■ Supplied material
* begin *
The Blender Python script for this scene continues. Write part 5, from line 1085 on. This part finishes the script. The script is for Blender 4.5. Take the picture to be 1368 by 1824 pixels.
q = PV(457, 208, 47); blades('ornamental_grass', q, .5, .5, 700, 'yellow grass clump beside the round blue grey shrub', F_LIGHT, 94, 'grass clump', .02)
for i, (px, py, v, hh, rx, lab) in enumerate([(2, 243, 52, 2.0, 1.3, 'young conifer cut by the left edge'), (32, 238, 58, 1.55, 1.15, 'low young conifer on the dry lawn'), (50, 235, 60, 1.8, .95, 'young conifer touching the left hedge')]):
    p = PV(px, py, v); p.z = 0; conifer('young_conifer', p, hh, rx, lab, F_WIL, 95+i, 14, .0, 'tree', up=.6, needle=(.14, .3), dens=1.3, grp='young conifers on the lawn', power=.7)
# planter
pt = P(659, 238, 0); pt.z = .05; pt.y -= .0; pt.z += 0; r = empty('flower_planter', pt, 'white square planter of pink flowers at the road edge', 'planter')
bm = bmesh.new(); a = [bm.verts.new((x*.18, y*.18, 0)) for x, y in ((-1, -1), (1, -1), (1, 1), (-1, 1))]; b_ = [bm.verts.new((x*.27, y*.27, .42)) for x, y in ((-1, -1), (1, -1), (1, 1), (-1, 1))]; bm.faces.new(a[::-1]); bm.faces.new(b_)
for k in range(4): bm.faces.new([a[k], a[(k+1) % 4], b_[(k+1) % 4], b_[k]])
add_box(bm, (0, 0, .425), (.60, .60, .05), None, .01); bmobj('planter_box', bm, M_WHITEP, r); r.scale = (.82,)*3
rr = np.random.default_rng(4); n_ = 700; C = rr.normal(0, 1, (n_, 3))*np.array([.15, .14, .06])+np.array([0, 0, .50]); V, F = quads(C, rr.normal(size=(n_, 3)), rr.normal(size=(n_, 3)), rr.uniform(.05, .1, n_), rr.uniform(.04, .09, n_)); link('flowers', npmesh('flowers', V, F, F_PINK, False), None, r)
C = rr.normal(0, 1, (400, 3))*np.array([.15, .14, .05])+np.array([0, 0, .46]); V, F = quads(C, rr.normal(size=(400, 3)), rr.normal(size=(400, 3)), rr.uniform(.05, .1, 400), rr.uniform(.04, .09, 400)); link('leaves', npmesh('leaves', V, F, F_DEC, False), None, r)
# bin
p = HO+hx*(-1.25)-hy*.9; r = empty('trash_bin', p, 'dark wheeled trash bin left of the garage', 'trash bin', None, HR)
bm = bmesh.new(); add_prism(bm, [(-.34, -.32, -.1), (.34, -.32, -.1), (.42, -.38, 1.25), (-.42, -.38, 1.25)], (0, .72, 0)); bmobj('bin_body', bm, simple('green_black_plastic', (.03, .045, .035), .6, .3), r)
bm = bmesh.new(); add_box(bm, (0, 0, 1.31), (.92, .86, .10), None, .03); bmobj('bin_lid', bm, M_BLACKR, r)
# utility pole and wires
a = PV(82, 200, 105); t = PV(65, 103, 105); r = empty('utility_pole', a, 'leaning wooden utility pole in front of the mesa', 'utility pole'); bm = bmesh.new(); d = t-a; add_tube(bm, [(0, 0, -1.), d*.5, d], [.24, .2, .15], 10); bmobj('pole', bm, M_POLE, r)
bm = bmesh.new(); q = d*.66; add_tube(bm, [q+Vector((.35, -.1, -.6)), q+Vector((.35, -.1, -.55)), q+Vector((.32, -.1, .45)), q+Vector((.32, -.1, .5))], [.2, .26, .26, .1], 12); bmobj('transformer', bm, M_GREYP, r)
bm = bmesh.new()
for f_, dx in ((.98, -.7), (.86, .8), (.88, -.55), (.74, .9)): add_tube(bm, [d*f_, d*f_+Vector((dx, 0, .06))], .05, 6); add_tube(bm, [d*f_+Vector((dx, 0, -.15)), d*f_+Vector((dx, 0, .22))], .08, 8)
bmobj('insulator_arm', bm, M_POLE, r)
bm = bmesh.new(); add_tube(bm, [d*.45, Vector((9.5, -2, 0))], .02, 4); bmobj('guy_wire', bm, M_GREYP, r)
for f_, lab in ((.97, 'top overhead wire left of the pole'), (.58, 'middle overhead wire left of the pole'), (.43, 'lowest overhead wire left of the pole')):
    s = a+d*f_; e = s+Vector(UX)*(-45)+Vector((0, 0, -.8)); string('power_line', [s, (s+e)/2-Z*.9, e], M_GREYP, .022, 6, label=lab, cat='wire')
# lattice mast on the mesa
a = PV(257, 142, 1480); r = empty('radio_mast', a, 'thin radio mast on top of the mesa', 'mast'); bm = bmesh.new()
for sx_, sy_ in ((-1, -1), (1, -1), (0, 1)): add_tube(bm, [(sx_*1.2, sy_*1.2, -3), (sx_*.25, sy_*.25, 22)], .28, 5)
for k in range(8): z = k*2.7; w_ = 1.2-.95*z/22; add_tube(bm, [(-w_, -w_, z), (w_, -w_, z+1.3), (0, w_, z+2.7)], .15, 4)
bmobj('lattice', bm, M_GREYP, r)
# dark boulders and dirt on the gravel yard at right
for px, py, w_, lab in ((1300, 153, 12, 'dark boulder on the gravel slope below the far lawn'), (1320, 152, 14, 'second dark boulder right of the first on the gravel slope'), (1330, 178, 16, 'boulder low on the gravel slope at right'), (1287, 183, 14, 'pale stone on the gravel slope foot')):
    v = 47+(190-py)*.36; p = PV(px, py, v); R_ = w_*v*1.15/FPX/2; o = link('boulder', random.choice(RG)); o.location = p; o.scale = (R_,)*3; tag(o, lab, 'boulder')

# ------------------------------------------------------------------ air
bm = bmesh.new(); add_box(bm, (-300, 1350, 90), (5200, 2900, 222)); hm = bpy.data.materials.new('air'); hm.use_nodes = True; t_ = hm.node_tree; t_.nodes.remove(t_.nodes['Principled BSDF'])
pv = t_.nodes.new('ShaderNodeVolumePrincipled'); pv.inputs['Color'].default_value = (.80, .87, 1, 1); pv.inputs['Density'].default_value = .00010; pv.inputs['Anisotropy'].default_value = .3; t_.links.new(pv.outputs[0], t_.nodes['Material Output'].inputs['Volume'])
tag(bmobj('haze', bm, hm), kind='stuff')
* end *
■ Work to be completed
Return the lines above exactly, keeping every word.

■ Answer for this exercise
The Blender Python script for this scene continues. Write part 5, from line 1085 on. This part finishes the script. The script is for Blender 4.5. Take the picture to be 1368 by 1824 pixels.
q = PV(457, 208, 47); blades('ornamental_grass', q, .5, .5, 700, 'yellow grass clump beside the round blue grey shrub', F_LIGHT, 94, 'grass clump', .02)
for i, (px, py, v, hh, rx, lab) in enumerate([(2, 243, 52, 2.0, 1.3, 'young conifer cut by the left edge'), (32, 238, 58, 1.55, 1.15, 'low young conifer on the dry lawn'), (50, 235, 60, 1.8, .95, 'young conifer touching the left hedge')]):
    p = PV(px, py, v); p.z = 0; conifer('young_conifer', p, hh, rx, lab, F_WIL, 95+i, 14, .0, 'tree', up=.6, needle=(.14, .3), dens=1.3, grp='young conifers on the lawn', power=.7)
# planter
pt = P(659, 238, 0); pt.z = .05; pt.y -= .0; pt.z += 0; r = empty('flower_planter', pt, 'white square planter of pink flowers at the road edge', 'planter')
bm = bmesh.new(); a = [bm.verts.new((x*.18, y*.18, 0)) for x, y in ((-1, -1), (1, -1), (1, 1), (-1, 1))]; b_ = [bm.verts.new((x*.27, y*.27, .42)) for x, y in ((-1, -1), (1, -1), (1, 1), (-1, 1))]; bm.faces.new(a[::-1]); bm.faces.new(b_)
for k in range(4): bm.faces.new([a[k], a[(k+1) % 4], b_[(k+1) % 4], b_[k]])
add_box(bm, (0, 0, .425), (.60, .60, .05), None, .01); bmobj('planter_box', bm, M_WHITEP, r); r.scale = (.82,)*3
rr = np.random.default_rng(4); n_ = 700; C = rr.normal(0, 1, (n_, 3))*np.array([.15, .14, .06])+np.array([0, 0, .50]); V, F = quads(C, rr.normal(size=(n_, 3)), rr.normal(size=(n_, 3)), rr.uniform(.05, .1, n_), rr.uniform(.04, .09, n_)); link('flowers', npmesh('flowers', V, F, F_PINK, False), None, r)
C = rr.normal(0, 1, (400, 3))*np.array([.15, .14, .05])+np.array([0, 0, .46]); V, F = quads(C, rr.normal(size=(400, 3)), rr.normal(size=(400, 3)), rr.uniform(.05, .1, 400), rr.uniform(.04, .09, 400)); link('leaves', npmesh('leaves', V, F, F_DEC, False), None, r)
# bin
p = HO+hx*(-1.25)-hy*.9; r = empty('trash_bin', p, 'dark wheeled trash bin left of the garage', 'trash bin', None, HR)
bm = bmesh.new(); add_prism(bm, [(-.34, -.32, -.1), (.34, -.32, -.1), (.42, -.38, 1.25), (-.42, -.38, 1.25)], (0, .72, 0)); bmobj('bin_body', bm, simple('green_black_plastic', (.03, .045, .035), .6, .3), r)
bm = bmesh.new(); add_box(bm, (0, 0, 1.31), (.92, .86, .10), None, .03); bmobj('bin_lid', bm, M_BLACKR, r)
# utility pole and wires
a = PV(82, 200, 105); t = PV(65, 103, 105); r = empty('utility_pole', a, 'leaning wooden utility pole in front of the mesa', 'utility pole'); bm = bmesh.new(); d = t-a; add_tube(bm, [(0, 0, -1.), d*.5, d], [.24, .2, .15], 10); bmobj('pole', bm, M_POLE, r)
bm = bmesh.new(); q = d*.66; add_tube(bm, [q+Vector((.35, -.1, -.6)), q+Vector((.35, -.1, -.55)), q+Vector((.32, -.1, .45)), q+Vector((.32, -.1, .5))], [.2, .26, .26, .1], 12); bmobj('transformer', bm, M_GREYP, r)
bm = bmesh.new()
for f_, dx in ((.98, -.7), (.86, .8), (.88, -.55), (.74, .9)): add_tube(bm, [d*f_, d*f_+Vector((dx, 0, .06))], .05, 6); add_tube(bm, [d*f_+Vector((dx, 0, -.15)), d*f_+Vector((dx, 0, .22))], .08, 8)
bmobj('insulator_arm', bm, M_POLE, r)
bm = bmesh.new(); add_tube(bm, [d*.45, Vector((9.5, -2, 0))], .02, 4); bmobj('guy_wire', bm, M_GREYP, r)
for f_, lab in ((.97, 'top overhead wire left of the pole'), (.58, 'middle overhead wire left of the pole'), (.43, 'lowest overhead wire left of the pole')):
    s = a+d*f_; e = s+Vector(UX)*(-45)+Vector((0, 0, -.8)); string('power_line', [s, (s+e)/2-Z*.9, e], M_GREYP, .022, 6, label=lab, cat='wire')
# lattice mast on the mesa
a = PV(257, 142, 1480); r = empty('radio_mast', a, 'thin radio mast on top of the mesa', 'mast'); bm = bmesh.new()
for sx_, sy_ in ((-1, -1), (1, -1), (0, 1)): add_tube(bm, [(sx_*1.2, sy_*1.2, -3), (sx_*.25, sy_*.25, 22)], .28, 5)
for k in range(8): z = k*2.7; w_ = 1.2-.95*z/22; add_tube(bm, [(-w_, -w_, z), (w_, -w_, z+1.3), (0, w_, z+2.7)], .15, 4)
bmobj('lattice', bm, M_GREYP, r)
# dark boulders and dirt on the gravel yard at right
for px, py, w_, lab in ((1300, 153, 12, 'dark boulder on the gravel slope below the far lawn'), (1320, 152, 14, 'second dark boulder right of the first on the gravel slope'), (1330, 178, 16, 'boulder low on the gravel slope at right'), (1287, 183, 14, 'pale stone on the gravel slope foot')):
    v = 47+(190-py)*.36; p = PV(px, py, v); R_ = w_*v*1.15/FPX/2; o = link('boulder', random.choice(RG)); o.location = p; o.scale = (R_,)*3; tag(o, lab, 'boulder')

# ------------------------------------------------------------------ air
bm = bmesh.new(); add_box(bm, (-300, 1350, 90), (5200, 2900, 222)); hm = bpy.data.materials.new('air'); hm.use_nodes = True; t_ = hm.node_tree; t_.nodes.remove(t_.nodes['Principled BSDF'])
pv = t_.nodes.new('ShaderNodeVolumePrincipled'); pv.inputs['Color'].default_value = (.80, .87, 1, 1); pv.inputs['Density'].default_value = .00010; pv.inputs['Anisotropy'].default_value = .3; t_.links.new(pv.outputs[0], t_.nodes['Material Output'].inputs['Volume'])
tag(bmobj('haze', bm, hm), kind='stuff')